* **SUPPLIED MATERIAL**:

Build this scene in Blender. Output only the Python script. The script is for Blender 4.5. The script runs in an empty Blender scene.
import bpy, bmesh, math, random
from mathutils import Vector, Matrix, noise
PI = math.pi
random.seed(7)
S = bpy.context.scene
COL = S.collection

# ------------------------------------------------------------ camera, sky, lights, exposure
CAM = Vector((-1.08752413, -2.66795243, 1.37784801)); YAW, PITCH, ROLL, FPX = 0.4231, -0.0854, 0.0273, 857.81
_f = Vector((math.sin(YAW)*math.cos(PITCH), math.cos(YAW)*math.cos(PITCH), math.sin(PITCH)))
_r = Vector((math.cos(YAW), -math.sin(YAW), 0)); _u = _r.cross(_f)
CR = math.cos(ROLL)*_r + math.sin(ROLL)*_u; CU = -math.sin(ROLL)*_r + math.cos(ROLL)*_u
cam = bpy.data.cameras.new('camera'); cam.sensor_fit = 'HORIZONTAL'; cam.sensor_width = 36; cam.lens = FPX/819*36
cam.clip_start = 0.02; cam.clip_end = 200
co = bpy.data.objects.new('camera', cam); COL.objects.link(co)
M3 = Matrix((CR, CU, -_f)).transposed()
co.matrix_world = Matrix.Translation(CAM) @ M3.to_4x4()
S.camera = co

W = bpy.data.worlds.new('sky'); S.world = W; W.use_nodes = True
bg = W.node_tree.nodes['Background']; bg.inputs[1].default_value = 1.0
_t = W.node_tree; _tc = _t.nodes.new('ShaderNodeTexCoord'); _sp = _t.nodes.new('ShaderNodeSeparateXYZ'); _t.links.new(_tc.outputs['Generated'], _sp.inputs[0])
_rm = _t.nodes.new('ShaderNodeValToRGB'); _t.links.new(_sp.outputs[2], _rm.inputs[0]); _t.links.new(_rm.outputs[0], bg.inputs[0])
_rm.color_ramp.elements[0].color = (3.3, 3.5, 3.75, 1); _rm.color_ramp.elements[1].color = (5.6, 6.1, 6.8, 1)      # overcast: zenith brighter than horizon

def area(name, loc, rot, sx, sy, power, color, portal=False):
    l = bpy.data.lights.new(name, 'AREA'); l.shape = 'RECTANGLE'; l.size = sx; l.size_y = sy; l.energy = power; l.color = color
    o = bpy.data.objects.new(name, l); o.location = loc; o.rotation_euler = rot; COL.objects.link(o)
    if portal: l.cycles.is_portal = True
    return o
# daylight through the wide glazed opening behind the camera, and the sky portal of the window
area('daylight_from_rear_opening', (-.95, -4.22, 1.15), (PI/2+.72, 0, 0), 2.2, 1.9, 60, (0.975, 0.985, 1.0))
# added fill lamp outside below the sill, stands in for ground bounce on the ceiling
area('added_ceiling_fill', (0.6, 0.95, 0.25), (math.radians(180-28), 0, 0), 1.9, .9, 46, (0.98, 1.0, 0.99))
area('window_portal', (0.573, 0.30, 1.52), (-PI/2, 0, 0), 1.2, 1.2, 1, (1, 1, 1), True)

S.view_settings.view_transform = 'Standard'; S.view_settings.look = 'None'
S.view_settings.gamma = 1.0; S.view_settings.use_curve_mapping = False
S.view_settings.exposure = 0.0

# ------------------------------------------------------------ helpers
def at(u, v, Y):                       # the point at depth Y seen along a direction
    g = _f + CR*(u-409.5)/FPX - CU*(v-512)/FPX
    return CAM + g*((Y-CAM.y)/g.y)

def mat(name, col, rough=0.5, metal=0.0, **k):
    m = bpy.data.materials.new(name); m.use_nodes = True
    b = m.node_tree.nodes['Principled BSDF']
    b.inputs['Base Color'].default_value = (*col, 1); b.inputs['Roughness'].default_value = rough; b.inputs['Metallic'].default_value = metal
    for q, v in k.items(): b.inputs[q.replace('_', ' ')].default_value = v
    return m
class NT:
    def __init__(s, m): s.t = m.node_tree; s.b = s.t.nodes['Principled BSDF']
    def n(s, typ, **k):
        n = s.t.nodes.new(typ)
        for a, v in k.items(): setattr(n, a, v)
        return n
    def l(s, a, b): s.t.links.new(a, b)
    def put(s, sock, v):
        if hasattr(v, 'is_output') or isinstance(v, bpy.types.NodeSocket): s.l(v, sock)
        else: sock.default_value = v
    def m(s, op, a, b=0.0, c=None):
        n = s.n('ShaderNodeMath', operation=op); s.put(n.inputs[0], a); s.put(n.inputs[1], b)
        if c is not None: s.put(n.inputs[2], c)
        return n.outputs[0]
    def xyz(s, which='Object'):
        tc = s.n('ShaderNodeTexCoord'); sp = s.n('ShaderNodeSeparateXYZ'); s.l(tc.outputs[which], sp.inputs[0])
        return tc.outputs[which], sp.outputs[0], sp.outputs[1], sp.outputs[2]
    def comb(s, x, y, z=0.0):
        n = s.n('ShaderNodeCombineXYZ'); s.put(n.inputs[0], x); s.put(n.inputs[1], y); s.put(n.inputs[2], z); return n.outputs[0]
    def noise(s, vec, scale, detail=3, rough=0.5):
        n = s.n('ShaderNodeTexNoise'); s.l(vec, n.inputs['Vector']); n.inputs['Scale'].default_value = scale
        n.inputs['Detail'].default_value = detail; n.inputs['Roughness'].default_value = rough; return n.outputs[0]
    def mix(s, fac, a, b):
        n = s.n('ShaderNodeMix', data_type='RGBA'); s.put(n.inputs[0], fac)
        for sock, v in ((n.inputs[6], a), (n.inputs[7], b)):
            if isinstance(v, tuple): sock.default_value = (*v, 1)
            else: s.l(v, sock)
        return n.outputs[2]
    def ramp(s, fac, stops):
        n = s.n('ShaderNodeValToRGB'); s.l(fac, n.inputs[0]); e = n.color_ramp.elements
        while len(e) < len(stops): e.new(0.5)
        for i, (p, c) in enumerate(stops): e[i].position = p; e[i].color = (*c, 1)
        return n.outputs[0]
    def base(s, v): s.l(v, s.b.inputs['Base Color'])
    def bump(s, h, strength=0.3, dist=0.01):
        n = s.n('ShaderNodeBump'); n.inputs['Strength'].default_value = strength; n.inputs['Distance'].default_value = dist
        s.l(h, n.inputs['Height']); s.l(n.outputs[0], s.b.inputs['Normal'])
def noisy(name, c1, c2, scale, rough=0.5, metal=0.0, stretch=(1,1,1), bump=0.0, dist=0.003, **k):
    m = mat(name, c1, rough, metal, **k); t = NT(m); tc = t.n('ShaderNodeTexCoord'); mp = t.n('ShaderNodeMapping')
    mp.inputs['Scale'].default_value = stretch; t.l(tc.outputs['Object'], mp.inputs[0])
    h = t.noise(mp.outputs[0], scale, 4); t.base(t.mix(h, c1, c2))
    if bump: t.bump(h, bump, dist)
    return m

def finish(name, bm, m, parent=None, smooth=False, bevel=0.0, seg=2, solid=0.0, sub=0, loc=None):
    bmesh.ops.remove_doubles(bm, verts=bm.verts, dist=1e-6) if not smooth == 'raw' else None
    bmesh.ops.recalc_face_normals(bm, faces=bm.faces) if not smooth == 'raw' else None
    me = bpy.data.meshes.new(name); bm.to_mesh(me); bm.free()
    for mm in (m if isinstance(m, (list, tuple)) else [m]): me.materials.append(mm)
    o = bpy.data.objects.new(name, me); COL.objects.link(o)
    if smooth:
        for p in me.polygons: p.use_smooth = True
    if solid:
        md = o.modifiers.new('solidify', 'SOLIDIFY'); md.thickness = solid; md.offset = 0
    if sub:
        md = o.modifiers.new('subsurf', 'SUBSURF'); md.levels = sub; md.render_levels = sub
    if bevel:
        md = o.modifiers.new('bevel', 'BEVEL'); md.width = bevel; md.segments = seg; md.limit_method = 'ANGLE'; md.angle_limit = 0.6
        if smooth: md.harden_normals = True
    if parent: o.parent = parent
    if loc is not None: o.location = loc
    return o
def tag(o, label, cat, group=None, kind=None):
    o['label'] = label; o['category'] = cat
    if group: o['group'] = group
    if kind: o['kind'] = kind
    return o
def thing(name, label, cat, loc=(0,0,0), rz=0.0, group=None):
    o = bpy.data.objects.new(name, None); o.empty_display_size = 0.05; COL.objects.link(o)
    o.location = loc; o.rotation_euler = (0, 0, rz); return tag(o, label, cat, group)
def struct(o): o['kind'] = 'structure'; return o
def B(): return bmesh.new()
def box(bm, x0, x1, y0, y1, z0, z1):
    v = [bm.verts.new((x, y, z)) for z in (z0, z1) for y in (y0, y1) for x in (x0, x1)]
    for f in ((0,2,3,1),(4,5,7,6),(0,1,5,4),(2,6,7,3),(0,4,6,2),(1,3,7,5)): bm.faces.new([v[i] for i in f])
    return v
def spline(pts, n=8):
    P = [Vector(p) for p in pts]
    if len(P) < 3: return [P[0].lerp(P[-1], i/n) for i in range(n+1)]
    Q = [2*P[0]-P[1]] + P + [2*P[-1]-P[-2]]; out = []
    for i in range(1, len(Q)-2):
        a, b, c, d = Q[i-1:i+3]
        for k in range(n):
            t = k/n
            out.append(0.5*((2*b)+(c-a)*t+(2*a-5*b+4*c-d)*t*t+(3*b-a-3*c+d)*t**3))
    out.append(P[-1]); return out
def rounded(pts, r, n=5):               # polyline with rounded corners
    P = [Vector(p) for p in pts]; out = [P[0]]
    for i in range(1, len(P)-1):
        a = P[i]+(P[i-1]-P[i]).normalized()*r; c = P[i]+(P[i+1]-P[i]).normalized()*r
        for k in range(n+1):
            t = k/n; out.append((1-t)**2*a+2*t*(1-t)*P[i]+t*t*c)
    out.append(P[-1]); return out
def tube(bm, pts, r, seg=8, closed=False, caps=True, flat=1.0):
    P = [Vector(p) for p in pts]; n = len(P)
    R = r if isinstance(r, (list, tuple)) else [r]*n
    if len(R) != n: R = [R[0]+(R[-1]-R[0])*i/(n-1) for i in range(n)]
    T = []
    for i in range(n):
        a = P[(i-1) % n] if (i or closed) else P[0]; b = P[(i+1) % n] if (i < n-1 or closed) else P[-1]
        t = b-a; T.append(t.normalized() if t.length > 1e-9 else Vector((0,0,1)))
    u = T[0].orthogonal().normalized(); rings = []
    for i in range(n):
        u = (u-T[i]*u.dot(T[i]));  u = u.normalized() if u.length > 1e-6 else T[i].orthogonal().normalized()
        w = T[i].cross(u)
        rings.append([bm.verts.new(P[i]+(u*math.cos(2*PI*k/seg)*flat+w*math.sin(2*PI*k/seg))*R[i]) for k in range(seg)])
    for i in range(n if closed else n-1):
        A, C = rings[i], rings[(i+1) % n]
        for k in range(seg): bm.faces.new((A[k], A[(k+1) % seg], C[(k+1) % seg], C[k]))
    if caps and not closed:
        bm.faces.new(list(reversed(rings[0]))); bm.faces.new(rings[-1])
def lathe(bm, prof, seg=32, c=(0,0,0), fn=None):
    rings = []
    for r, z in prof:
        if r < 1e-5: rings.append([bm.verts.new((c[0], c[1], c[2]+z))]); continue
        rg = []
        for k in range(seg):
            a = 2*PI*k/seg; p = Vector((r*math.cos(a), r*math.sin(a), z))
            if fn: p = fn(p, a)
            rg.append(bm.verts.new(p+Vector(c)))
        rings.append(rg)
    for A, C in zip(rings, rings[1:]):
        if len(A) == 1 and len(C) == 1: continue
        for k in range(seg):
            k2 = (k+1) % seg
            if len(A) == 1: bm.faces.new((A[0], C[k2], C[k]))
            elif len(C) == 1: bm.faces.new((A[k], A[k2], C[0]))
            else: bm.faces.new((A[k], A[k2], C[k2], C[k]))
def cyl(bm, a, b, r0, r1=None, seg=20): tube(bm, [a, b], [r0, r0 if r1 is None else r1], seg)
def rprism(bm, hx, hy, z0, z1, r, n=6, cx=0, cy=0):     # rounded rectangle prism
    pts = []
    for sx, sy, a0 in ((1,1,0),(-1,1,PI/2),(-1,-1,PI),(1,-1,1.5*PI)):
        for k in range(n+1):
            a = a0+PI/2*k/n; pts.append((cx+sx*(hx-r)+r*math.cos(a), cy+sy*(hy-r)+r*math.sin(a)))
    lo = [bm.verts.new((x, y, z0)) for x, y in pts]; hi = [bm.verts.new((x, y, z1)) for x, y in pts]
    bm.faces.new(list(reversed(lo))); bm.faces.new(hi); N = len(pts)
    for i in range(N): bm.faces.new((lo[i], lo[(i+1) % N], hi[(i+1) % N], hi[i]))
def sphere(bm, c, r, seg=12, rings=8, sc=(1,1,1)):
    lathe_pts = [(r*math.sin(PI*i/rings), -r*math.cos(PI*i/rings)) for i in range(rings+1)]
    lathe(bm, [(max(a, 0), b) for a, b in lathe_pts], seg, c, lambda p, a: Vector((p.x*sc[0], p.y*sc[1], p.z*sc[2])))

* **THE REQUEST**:
Write out the listing's lines exactly, from its first line through the line that contains "COL = S.collection", and stop there.

* **EXERCISE OUTPUT**:
Build this scene in Blender. Output only the Python script. The script is for Blender 4.5. The script runs in an empty Blender scene.
import bpy, bmesh, math, random
from mathutils import Vector, Matrix, noise
PI = math.pi
random.seed(7)
S = bpy.context.scene
COL = S.collection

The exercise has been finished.